With a major exhibition postponed until after the lockdown and my teaching the postgraduate students at Aberystwyth University School of Art confined to virtual tutorials and getting about to photograph restricted, I had to do something. Periodically I like to shuffle through my mountains of contact sheets to review older stuff to see if there is anything I have passed over that may be of interest.

One aspect of my work that hasn't been seen a great deal is the urban documentary work that I make when I am travelling about on other projects. I began to assemble, edit and sequence these photographs made over quite a few years and put them together in book form. 'Innocence of Eye' resulted from this. 
A large format 11" x 13" hardback book with approximately 50 images made in several countries. They reflect my fascination with the everyday and sometimes prosaic moments that evolve around us every day. 
Machynlleth, Powys, 1976

 It, along with the other two books will be
published when the planned exhibition opens at Ffotogaleri y Gofeb. 
With this exhibition in mind, which will consist of a selection of black and white landscape work from several bodies of work spanning three decades I envisaged a book to accompany this. While there have been exhibition catalogues for almost all of my exhibitions, a substantial collection of this work has not been seen together.

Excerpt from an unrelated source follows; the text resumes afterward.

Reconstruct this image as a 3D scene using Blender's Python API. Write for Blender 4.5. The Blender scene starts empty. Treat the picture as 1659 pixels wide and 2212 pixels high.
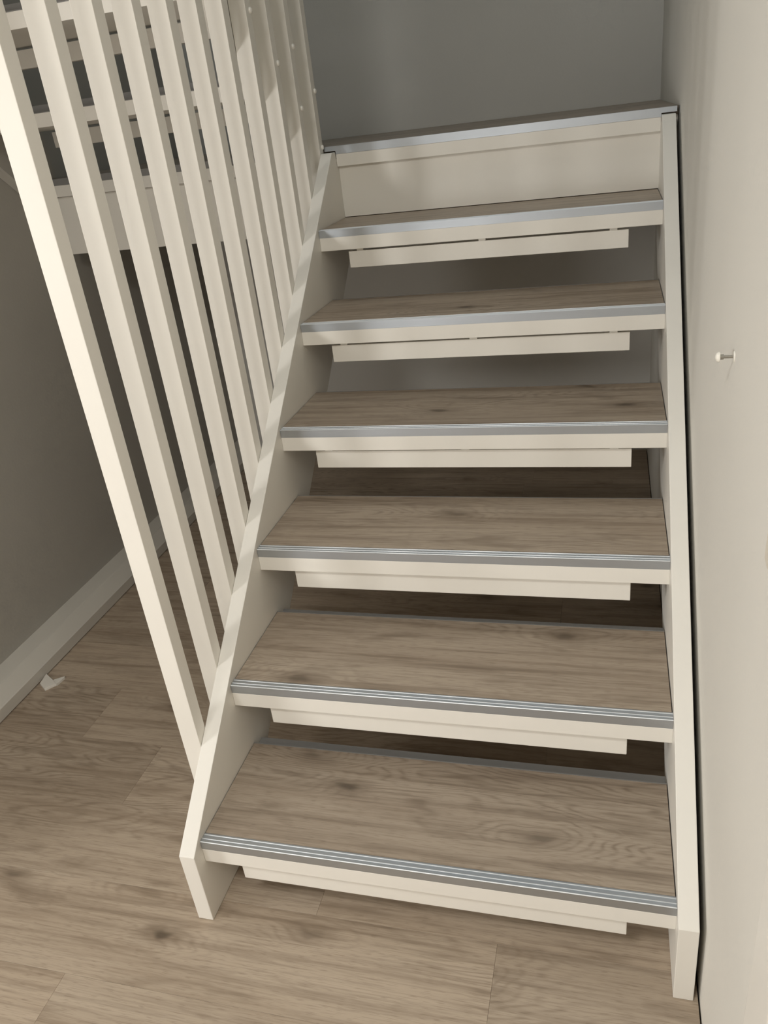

'The Expressive Land' is a large format, 11" x 13" book with approximately 100 images from my work in Wales, England, Ireland and Sardinia. While the flavour of each of those regions is different, the book explores and juxtaposes many of the common themes that occur in my work. Many of the images in the book will feature in the exhibition when it opens. 

Another aspect of my work that hasn't been seen much but has been there, in the background for many years is the ongoing series of still life images of plant forms. All the specimens are gathered from my garden at different times of the year as seems appropriate and then either photographed in black and white or colour also as appropriate.
These images have been building up for many years and again, this period gave an opportunity to review, edit and assemble into a large format 12" x 12" hard back book with over fifty images, both black and white and colour. The images reflect both the beauty and the imperfections of nature on a smaller scale than we usually observe in the wider landscape. 

Monday, 11 May 2020

The Curse of the Photo Competition

My posts about the ludicrous antics of the typical British amateur camera club have been well received. Possibly one of their 'activities' that has caused the greatest stifling of any improvement in the quality of the work they produce, (I'm not talking about technique but about ideas and contemporary imagery) is the cult of the competition. I have always loathed photo competitions of any sort as they serve no useful purpose other than providing sponsors with cheap advertising, (demanding the copyright of entries for tawdry prizes) and hoodwinking the gullible competitors that winning somehow equates to you being a good photographer. An artificially, temporarily inflated ego does not equate to an improvement in your work. 
'Innocence of Eye' a new book by Pete Davis

You only have to look at the ridiculous divisions, sub divisions and sub, sub divisions of the typical camera club competition list to see that they are existing in a photographic world that, thankfully, passed on in the real world generations ago. 'Best large monochrome pictorial print - with impact'. Yes, unbelievably, they still talk about 'monochrome' and 'pictorial' and what on earth is 'impact?'. Come to think of it, what's a 'pictorial' photograph? The opposite of a non pictorial photograph I suppose. The very term is a throwback to victorian terminologies that have long since been extinct in the real world of photography but they linger on in the Jurassic wildernesses of the British amateur camera club. Presumably then you have the  'Best small monochrome pictorial print - with impact'. and the  'Best large monochrome pictorial print - without impact' etc. etc. At least that way I suppose everyone wins a prize - usually a much coveted (by camera club members) but extremely silly and meaningless  tiny silver cup. Well, not real silver of course.
Narberth, Pembrokeshire, Wales, 2019
That anyone thinks that this ludicrous charade has anything to do with contemporary photography is laughable. At the same time, British camera clubs wonder why young, educated and visually sophisticated young people stay away from them in their droves. The only glimmer of hope is that in another generation maybe the camera clubs, if they continue to operate as they do today will die out completely. 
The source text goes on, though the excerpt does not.